2011-11-14

Setting up an encrypted iodine tunnel on OpenBSD and Windows

I was never completely convinced that TCP-over-DNS was anything more than a lark. Upon an old recommendation from a former coworker, I finally took a look today at iodine. iodine has average-quality documentation, but the code is portable. What this means is that I can compile it on an OpenBSD box and figure it out on my own.

Notes for getting this set up:

  1. Fetch the tarball and build it on your SSH server. I put it under /usr/local/iodined/bin for no real reason.
  2. Make a new group, "iodine".
  3. Make two new users, "_iodined" and "_iodinelog".
  4. Make a new directory, /usr/local/iodined/env. Create files with correct values for:
    • echo _iodined > /usr/local/iodined/env/USER
    • echo 192.168.0.53 > /usr/local/iodined/env/IP
    • echo 3IGnrin7 > /usr/local/iodined/env/PASSWORD
    • echo 172.16.0.1 > /usr/local/iodined/env/TUNNELIP
    • echo tunnel.domain.dom > /usr/local/iodined/env/DOMAIN

    "USER" is the name of the user account that iodine will run under after dropping privileges. "IP" is the listening IP address upon which the iodine server will run on port 53/udp. "PASSWORD" is a shared password that any clients that use the tunnel must know. "TUNNELIP" is the IP of the server that will be used by any tunnel connections. It must be a different network than your normal network. If you use 10.0.0.0/24 for your internal network, use 192.168.0.1. If you use 192.168.0.0/16, use 10.0.0.1. If you use both, use 172.16.0.1. If you use all of the major RFC-1918 networks, you're on your own. "DOMAIN" is a specific subdomain that you have chosen to use to distinguish your tunnel traffic.

  5. Make a new /usr/local/iodined/run:
    #!/bin/sh
    exec 2>&1
    exec envdir ./env sh -c '
      exec ./bin/iodined -DD -u $USER -t /service/iodined -f -l $IP -P $PASSWORD $TUNNELIP $DOMAIN
    '
  6. Make a new /usr/local/iodined/log/run:
    #!/bin/sh
    exec setuidgid _iodinelog multilog t ./main
  7. ln -sf /usr/local/iodined /service
  8. Install the OpenVPN TAP driver on your Windows client.
  9. Fetch the iodine Win32 binaries to your Windows client.
  10. In an elevated command prompt: iodine.exe -f -P <password> -I 999 <ip> <domain>.

    The values for <password>, <ip>, and <domain> must match the same values used in the ./run file.

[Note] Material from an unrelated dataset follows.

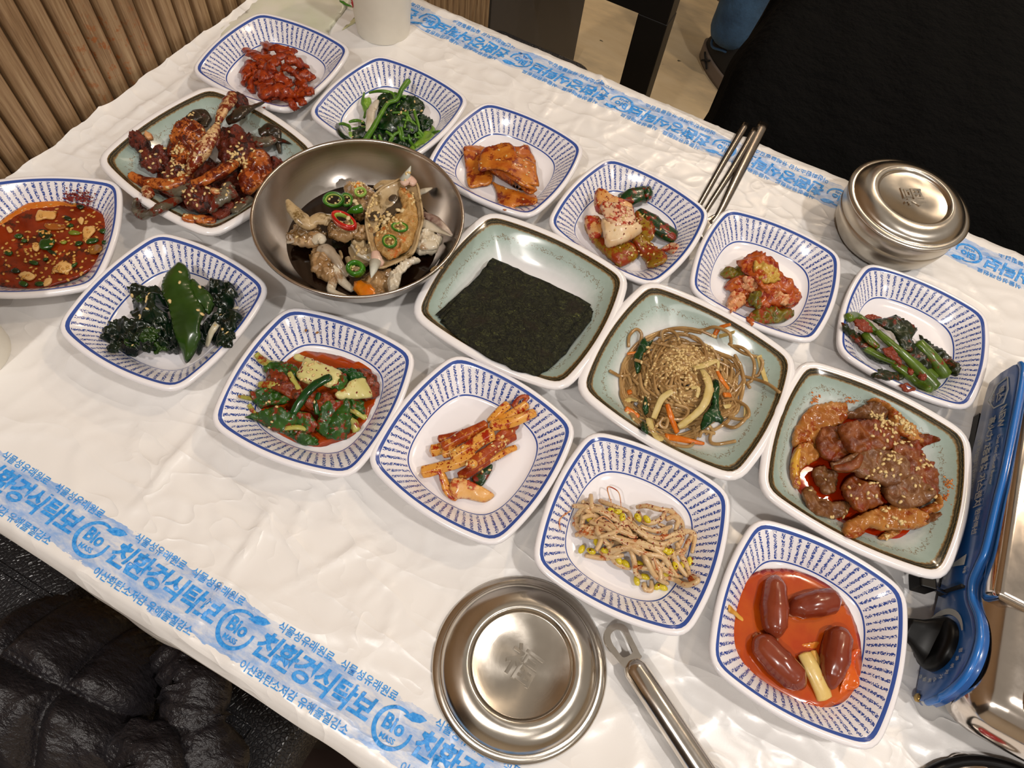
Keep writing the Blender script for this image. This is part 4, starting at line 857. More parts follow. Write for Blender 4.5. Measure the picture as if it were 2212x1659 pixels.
co.append(patch('cabbage_piece',A4,[(1480,1150,14),(1600,1080,16),(1690,1100,16),(1680,1150,14),(1620,1205,12),(1540,1190,11)],ca,th=3,rough=1.2,n=90,label='small pale cabbage scrap at the right end of the heap',cat='cabbage'))
seeds(A4,[(1000,850,240,200,44),(1250,1200,200,110,26)],co,'pale sesame seeds over the radish and cucumber kimchi',seedm,size=.85)
flakes(A4,[(1000,800,260,230,150),(1350,1100,200,150,90)],co,'red chilli flakes over the radish and cucumber kimchi',flake)
# ---- cabbage kimchi
k1m=food('kimchi_red',(176,62,16),(206,104,44),(146,28,6),sc=90,thr=.55,sc3=130,streak=(.6,.4)); k2=food('kimchi_leaf',(84,82,14),(130,116,26),(150,50,12),sc=110,thr=.55,sc3=120); k3=food('kimchi_gold',(200,148,60),(214,172,84),(178,62,18),sc=60,thr=.56,sc3=80,streak=(.6,.35)); k4=food('kimchi_pale',(222,140,96),(232,176,130),(186,60,24),sc=90,thr=.56)
KM=[([(600,780,12),(740,770,14),(860,790,15),(900,900,15),(760,930,14),(640,900,12),(545,850,11)],k2,5,'green leaf end at the left'),([(640,940,13),(780,880,17),(1000,960,19),(1080,1120,18),(1100,1240,14),(960,1250,12),(820,1180,12),(700,1080,11),(620,1010,11)],k1m,8,'inner red leaves'),
([(980,1000,20),(1150,950,23),(1330,1000,21),(1440,1060,18),(1470,1120,15),(1400,1220,13),(1280,1230,14),(1150,1200,17),(1040,1120,19)],k1m,8,'lower right leaves'),([(880,1390,10),(920,1300,12),(1100,1250,14),(1280,1260,13),(1390,1320,12),(1320,1390,11),(1160,1430,10),(980,1420,10)],k2,5,'bottom green leaf'),
([(830,1390,10),(860,1370,11),(925,1420,11),(910,1445,10)],k1m,2,'tiny scrap'),([(640,1100,12),(700,1060,14),(800,1110,15),(830,1180,14),(740,1260,12),(660,1290,11),(610,1200,11)],k4,7,'pale knob'),([(750,720,21),(860,650,24),(960,600,22),(1050,620,24),(1190,720,26),(1260,830,27),(1380,960,23),(1440,1040,19),(1330,1060,22),(1180,1010,25),(1050,1000,26),(940,900,26),(830,790,24)],k1m,5,'large top leaf'),
([(930,720,28),(1020,690,29),(1150,760,30),(1240,880,29),(1180,930,28),(1060,940,28),(970,850,28)],k3,2.5,'golden rib'),([(800,900,20),(920,900,22),(990,960,21),(940,1010,20),(830,980,19)],k4,5,'pale stem piece'),([(700,960,17),(820,960,20),(920,1040,20),(880,1080,18),(760,1010,16)],k4,4,'orange stem piece'),
([(1160,1080,22),(1280,1070,22),(1390,1180,18),(1280,1225,17),(1200,1150,20)],k4,4,'pale block at the right'),([(870,1120,19),(960,1050,22),(1030,1080,22),(1000,1180,20),(1080,1290,16),(980,1290,15),(890,1220,17)],k2,4,'green frill'),([(950,600,22),(990,590,23),(1060,640,24),(1020,660,24)],k1m,2,'dark tip')]
ko=[patch('kimchi_leaf',A5,o,m_,th=th*.75,bulge=2.5,rough=3.2,freq=190,n=320,jag=1.6,grow=1.1,label=f'cabbage kimchi heap, {lb}',cat='kimchi',group='cabbage kimchi pieces') for o,m_,th,lb in KM]
# ---- red seasoned green stems
gs=food('stem_olive',(66,92,18),(104,132,36),(138,32,12),sc=60,thr=.62,sc3=90,streak=(-.6,.2),rough=.28); dl=food('leaf_black_green',(22,34,14),(40,52,20),(120,34,16),sc=100,thr=.60,sc3=90,bs=.8); rs=food('red_paste',(124,34,14),(150,52,24),sc=160,bs=1.0,dist=.001)
ob=[]
for o,z in (([(270,650),(340,700),(450,790),(560,880),(700,960),(850,1060),(760,1080),(620,1050),(500,960),(400,850),(310,740)],12),([(600,620),(760,590),(860,580),(980,680),(1060,720),(1000,800),(1030,920),(960,960),(860,900),(800,760),(700,700)],23),([(580,1180),(640,1140),(760,1160),(880,1190),(900,1240),(760,1240),(620,1220)],11),([(900,900),(1080,900),(1160,1000),(1200,1120),(1080,1120),(980,1040)],19),([(1060,770),(1150,840),(1300,940),(1420,1060),(1490,1120),(1470,1190),(1380,1190),(1200,960)],15)):
    ob.append(patch('green_leaf',A6,o,dl,z=z,th=4,bulge=2,rough=2.5,freq=160,n=240,jag=1,label='wilted dark green leaf with red paste among the green stems',cat='green leaf',group='seasoned leaves'))
for i,(p,r,lb) in enumerate((([(345,600,17),(420,590,21),(520,660,22),(640,760,20)],[6,7,6,4],'thick green stem stub at the upper left of the heap'),([(510,760,19),(560,830,19),(650,900,18)],[5,5,4],'short green stem piece in the middle left'),([(640,740,24),(740,830,25),(860,930,25),(960,1020,23),(1080,1140,19),(1230,1310,14)],[4,5,5,6,8,9.5],'longest green stem running down the heap, widening to its cut end'),
   ([(1060,860,22),(1160,960,21),(1260,1080,18),(1340,1190,14)],[8,8.5,9,9],'thickest pale green stem at the right of the heap'),([(800,1060,15),(930,1150,15),(1060,1260,14),(1180,1340,12)],[6,7,7,6],'green stem along the near edge of the heap'),([(1050,1060,18),(1140,1120,17),(1240,1210,14)],[4,5,5],'thin green stem between the two thick ones'),([(500,900,14),(650,980,16),(850,1060,18)],[5,5,5],'olive stem under the red paste'))):
    ob.append(tube('green_stalk',A6,p,[x*.62 for x in r],gs,flat=.85,seg=14,n=6,wob=.12,label=lb,cat='green stem',group='seasoned green stems'))
for o,z in (([(390,630),(480,610),(560,670),(600,740),(520,740),(430,700)],25),([(690,910),(780,900),(830,960),(900,1080),(820,1040),(740,1000)],25),([(860,1290),(960,1290),(1030,1340),(960,1350)],11),([(500,590),(560,570),(690,600),(640,640),(560,620)],18),([(1060,1180),(1150,1190),(1140,1240),(1080,1230)],23),([(960,1110),(1000,1110),(1010,1180),(960,1170)],19)):
    ob.append(patch('red_paste',A6,o,rs,z=z,th=2.5,rough=1.6,freq=260,n=160,jag=1.2,label='clump of coarse red chilli paste on the green stems',cat='chilli paste',group='red paste clumps'))
# ---- seaweed (wakame)
wk=food('wakame_dark',(8,20,14),(16,38,20),sc=70,rough=.2,bs=.6); wl=food('wakame_green',(30,58,12),(50,82,22),sc=30,rough=.24,bs=.2)
wo=[]
for o,z in (([(480,970,15),(560,900,20),(700,880,24),(900,900,26),(1060,980,24),(1140,1120,20),(1100,1190,14),(960,1190,12),(820,1170,14),(700,1230,13),(600,1170,12),(500,1110,11),(420,1060,11)],0),([(700,600,20),(770,565,24),(900,560,26),(1000,590,28),(1060,760,28),(1050,900,26),(880,900,26),(760,860,25),(690,800,22),(740,700,22)],0),([(1420,510,24),(1600,480,26),(1720,540,24),(1750,690,20),(1640,760,20),(1480,700,22),(1440,580,24)],0),
   ([(1440,860,20),(1600,780,22),(1760,800,20),(1790,900,16),(1740,960,15),(1720,1080,12),(1640,1140,11),(1540,1120,12),(1500,1000,16),(1420,1000,18)],0),([(1000,860,24),(1130,900,24),(1180,1100,18),(1160,1190,13),(1060,1200,12),(1000,1060,20)],0),([(1350,1000,18),(1440,920,20),(1500,1000,18),(1440,1120,14),(1380,1200,12)],0)):
    wo.append(patch('seaweed_clump',B1,o,wk,th=2.2,bulge=4,rough=7,freq=105,n=900,jag=3,grow=1.05,label='crumpled dark seaweed clump in the heap on the striped plate',cat='seaweed',group='dark seaweed clumps'))
for s in range(16):
    cx,cy=random.choice([(800,1050),(900,720),(1600,640),(1640,980),(640,1040),(1000,1080)]); cx+=random.uniform(-130,130); cy+=random.uniform(-110,110); a=random.random()*6.28; r=random.uniform(70,130)
    o=[(cx+r*math.cos(a+q)*random.uniform(.5,1.1),cy+.6*r*math.sin(a+q)*random.uniform(.6,1.1)) for q in np.linspace(0,5.5,7)]
    wo.append(patch('seaweed_frill',B1,o,wk if s%3 else wl,z=27,th=1,bulge=random.uniform(-3,4),rough=3.5,freq=260,n=140,jag=1.5,label='small frilled seaweed blade on the dark heap',cat='seaweed',group='small seaweed blades'))
wo.append(patch('seaweed_frond',B1,[(1190,310,31),(1240,330,32),(1290,400,32),(1300,490,32),(1340,620,32),(1440,780,30),(1410,880,31),(1390,960,30),(1400,1060,26),(1340,1230,18),(1260,1320,12),(1220,1230,15),(1180,1130,22),(1130,1000,27),(1080,760,31),(1010,600,31),(1040,460,31),(1110,370,31)],wl,th=2.5,bulge=5,rough=1.0,freq=60,n=700,label='long smooth green seaweed blade lying across the heap',cat='seaweed'))
wo.append(patch('seaweed_frond',B1,[(1320,480,29),(1400,540,30),(1480,600,30),(1540,700,27),(1530,770,25),(1480,830,26),(1400,760,29),(1320,680,30),(1270,560,30)],wl,th=2.5,bulge=3,rough=1.2,n=260,label='shorter green seaweed blade right of the long blade',cat='seaweed'))
wo.append(patch('seaweed_frond',B1,[(760,1010,27),(900,1010,28),(1020,1060,27),(1080,1180,20),(1040,1200,18),(920,1120,24),(820,1080,26)],wl,th=1.5,bulge=1,rough=1.0,n=160,label='green seaweed blade at the near left of the heap',cat='seaweed'))
wo.append(tube('onion_strip',B1,[(1770,750,22),(1660,830,25),(1560,920,24),(1500,1020,20),(1460,1140,13)],[1.2,2.2,2.8,2.6,1.6],food('white_onion2',(224,218,196),(206,196,166),sc=60,rough=.3),flat=.45,n=6,wob=.2,label='pale onion strip lying on the seaweed',cat='onion'))
seeds(B1,[(900,850,150,140,13),(1300,600,110,160,6),(1580,960,80,90,8)],wo,'pale sesame seeds sprinkled on the seaweed',seedm,size=1.15)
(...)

  11. Add this to your SSH server's /etc/pf.conf:

    pass in quick on <if0> inet proto tcp from <tunnelip> to any port 22 rdr-to <sship>

    <if0> is the interface of your iodine server, <tunnelip> is the tunnel IP address of the iodine server, and <sship> is the IP that's running sshd.

  12. Run pfctl -f /etc/pf.conf.
  13. Set up your SSH SOCKS proxy: ssh -2vTND <clienttunnelip>:9050 <user>@<tunnelip>

    <clienttunnelip> is the IP address assigned to your client by the iodine server. <user> is your SSH server's user account. <tunnelip> is the tunnel IP address of the iodine server.

  14. Put this line in your Privoxy config.txt:

    forward-socks5 / <clienttunnelip>:9050 .

  15. Restart Privoxy.
  16. Profit!

I haven't gotten this working as an inline DNS proxy that can redirect non-tunnel traffic to a real authoritative DNS service, which is kind of the whole point, but at least I've gotten basic end-to-end validation that an SSH SOCKS proxy over a TCP-over-DNS proxy is functional. Which is nice.